Wednesday, September 05, 2012

Hans Stohlhaven’s Hurdy Gurdy Girls


While digging through some of my reference books for a topic of this post, I came across a story about Dutch Jo, an actress turned madam, who hailed from an area between France and Germany.  She began her acting career in the Barbary Coast, married, had a child, and took over her husband’s brothel business when he died.  She was headed to the gold country of eastern Idaho in 1860 with her daughter, body guard, musicians, and working girls when she found herself on the same boat headed up the Columbia River as Hans Stohlhaven and his family and 10 Hurdy Gurdy girls who were going to dance in his saloon when we set up in the gold country of eastern Idaho.

The two were rivals as soon as they met. Only Hans’ girl couldn’t go any farther with a man than a dance. They were to remain good girls and would be helped to find a husband after they paid off their debt to Hans. Hans’ dancers were German girls who promised to work for him for a year, giving him all the money they made when men paid for a drink and received a three-minute dance. This was their payment to Hans for paying their way to America and helping them find a husband.
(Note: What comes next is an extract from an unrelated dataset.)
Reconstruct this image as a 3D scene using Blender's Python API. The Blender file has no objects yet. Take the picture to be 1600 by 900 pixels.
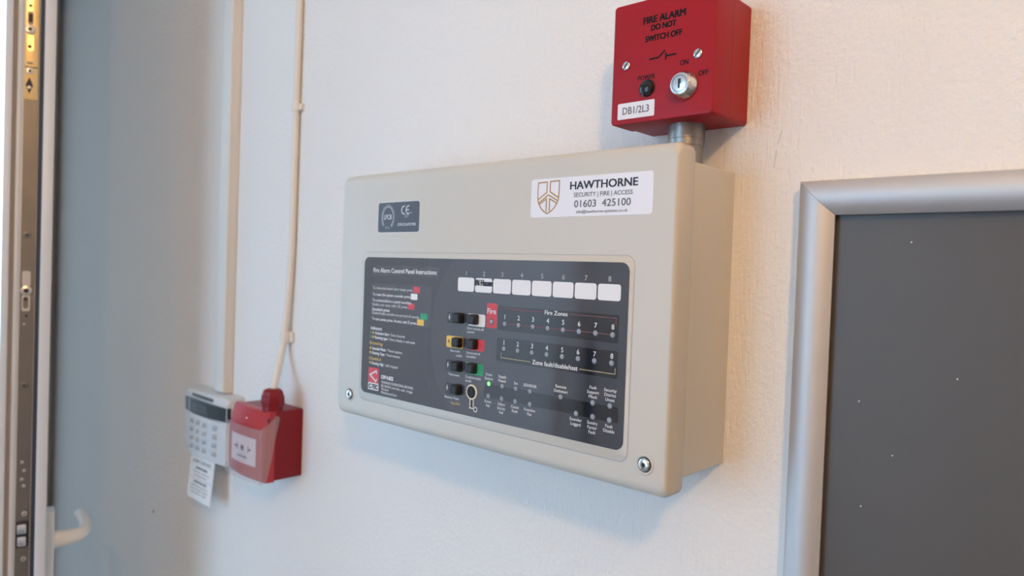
import bpy, bmesh, math
from mathutils import Matrix, Vector

# ------------------------------------------------------------------ camera, sky, exposure
scene = bpy.context.scene
COL = scene.collection
S = 0.001                                    # lengths below are millimetres; wall face is y = 0, room is y < 0

cam_data = bpy.data.cameras.new('camera')
cam = bpy.data.objects.new('camera', cam_data)
COL.objects.link(cam)
RIGHT = Vector((0.7372155715, 0.6747218976, 0.0355466185))
FWD = Vector((-0.6743818569, 0.7380360345, -0.0226257128))
UP = Vector((-0.0415007492, -0.0072919667, 0.9991118631))
mw = Matrix((RIGHT, UP, -FWD)).transposed().to_4x4()
mw.translation = Vector((612.03, -497.41, 146.23)) * S
cam.matrix_world = mw
cam_data.sensor_width = 36.0
cam_data.lens = 1130.263 / 1600 * 36.0
cam_data.clip_start = 0.01
cam_data.dof.use_dof = True
cam_data.dof.focus_distance = 0.53
cam_data.dof.aperture_fstop = 7.0
scene.camera = cam

SKY_STRENGTH = 6.0
SKY_COLOR = (0.45, 0.71, 1.0)
LAMP_POWER = 250.0
LAMP_COLOR = (1.0, 0.57, 0.23)
world = bpy.data.worlds.new('sky')
scene.world = world
world.use_nodes = True
bg = world.node_tree.nodes['Background']
bg.inputs['Color'].default_value = (*SKY_COLOR, 1)
bg.inputs['Strength'].default_value = SKY_STRENGTH

vs = scene.view_settings
vs.view_transform = 'Standard'
vs.look = 'None'
vs.gamma = 1.0
vs.use_curve_mapping = False
vs.exposure = -0.02


def portal(name, center, size_u, size_v, rot):
    l = bpy.data.lights.new(name, 'AREA')
    l.shape = 'RECTANGLE'
    l.size = size_u * S
    l.size_y = size_v * S
    l.cycles.is_portal = True
    o = bpy.data.objects.new(name, l)
    COL.objects.link(o)
    o.location = Vector(center) * S
    o.rotation_euler = rot
    return o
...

When the sternwheeler the Colonel Wright was held over at Wallula, Washington due to too much ice flowing in the Snake River, it was decided that a party would be thrown.  Josephine’s girls and musicians along with Hans’ dancers were a hit with all the lonely business men in the area, the military men, and the gold seekers. The next morning, Jo had two of her girls leave because they had marriage proposals from a business man and a rancher. Both girls had told the men they wouldn’t go with them until they were married.
Hans didn’t lose a single dancer, but that’s because they had to fulfill their contract or pay him $5000, the amount he estimated they would make him in a year.  When a year was up he would help them find a husband and give them $1000 or a ticket back to Germany.

The two entrepreneurs weren’t happy when they learned the river was still not passable and the more men arrived to the area wanting another party. Dutch Jo didn’t want to lose any more girls and Hans feared even with his stiff penalties he could lose a girl. They beseeched the captain of the boat to at least move them up river enough that the lonely men wouldn’t  follow and that’s what the captain did.
Hans did establish a brew house in Orofino, Idaho and Dutch Jo didn’t like Lewiston and returned to Walla Walla where she set up am “entertainment parlor”.